Sunday, March 1, 2009

Stan

A long time ago, nineteen or twenty years in fact, my sister-in-law Sharon brought me to a house party where a psychic was doing readings. At that time Sharon was deep in study herself regarding astrology, Tarot, things of that nature....

At first I was uncomfortable with the concept; then I was - lol - HORRIFIED when I would pick up any of her astrology books, turn to the section on Aquarius, and totally see myself on every page in every word.
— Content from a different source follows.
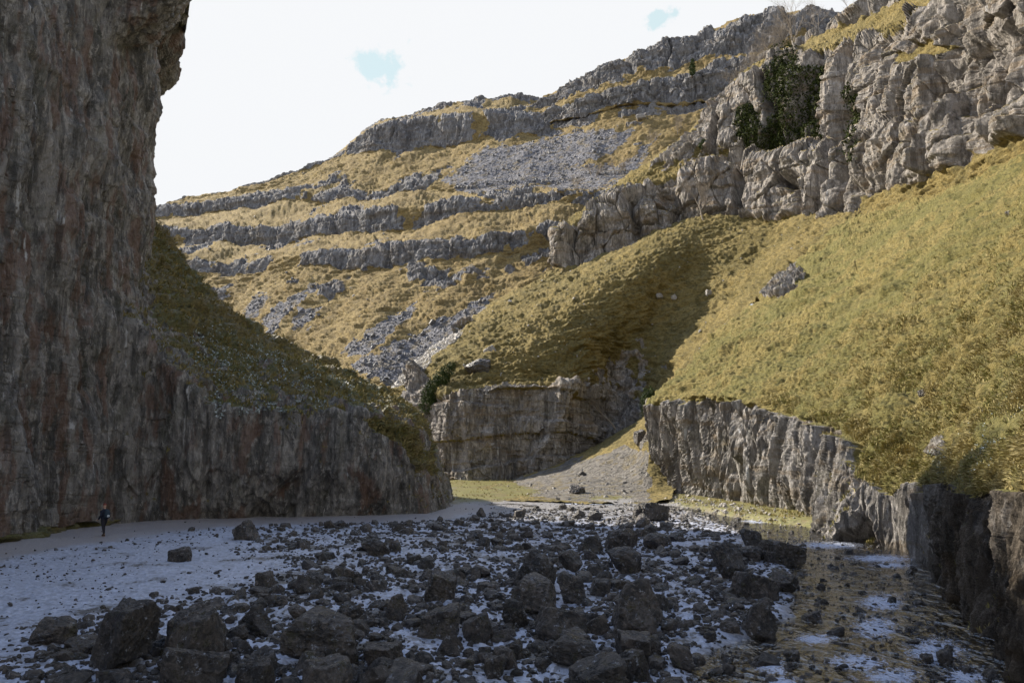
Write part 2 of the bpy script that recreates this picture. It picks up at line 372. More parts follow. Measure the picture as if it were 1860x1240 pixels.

I wanted it to be off the wall
w-r-o-n-g so I could talk her down from the ledge but how could I when the whole Aquarius 'thing' was, by definition, ME?

So I opened my mind just a little.

I can't remember the psychic's name but we all were called in one at a time and got a personal consultation.

I was sceptical but considered it diverting; we'd all agreed to talk about the things she said/we said and compare notes later.

She even put the whole reading on cassette tape so we would have it verbatim.

The first thing she asked me almost as soon as I walked into the room and we'd said hello was, "Who's Jim?"

I was a little startled because I have a father Jim, a brother Jim, two nephews named Jim... and she pulled THAT NAME out of a hat!? I said there were lots and lots of Jims in my family and she looked at me a little pissily and said, flatly, "OK. Which one's DEAD?"

"That would be my father," I replied and she then proceeded to describe my dad physically to a 'T'. Like Melinda Gordon, she passed information from him to me; it was strange but I did feel comforted at the same time.

We probably spent 20 minutes together and the reason I bring this up NOW is that she told me, in the course of the interview, that I would not be living my whole life with my current husband. I would find someone new, someone who would take care of me very very well (I liked the sound of that even THEN!) and his name was Stan.

STAN?! I have been acquainted only once in my 64 years with anyone named Stan and ours was the most passing of relationships, I assure you.

Well... where the heck is my Stan NOW???

I told my daughters this story right after we left the Florida mortuary the day after Tom died - we were all a little punchy then anyway. They immediately got into it and suggested a number of different ways I might test out this "Theory of Stan". We got hysterical laughing about all the places I could go, things I could do to begin the search for My Man Stan!

I have to say this psychic was right about a lot of things that night. To a person we all agreed much of what she'd said about our lives-to-date was uncannily true.

Could there be a Stan waiting for me just around the corner??

Lord, I hope so. "Let's have at him!," I say!

1 comment:

  1. Stan the man. . . The poor guy the day you actually meet him and he says, "hi Judy, my name is Stan". lol, the poor guy won't know what hit him!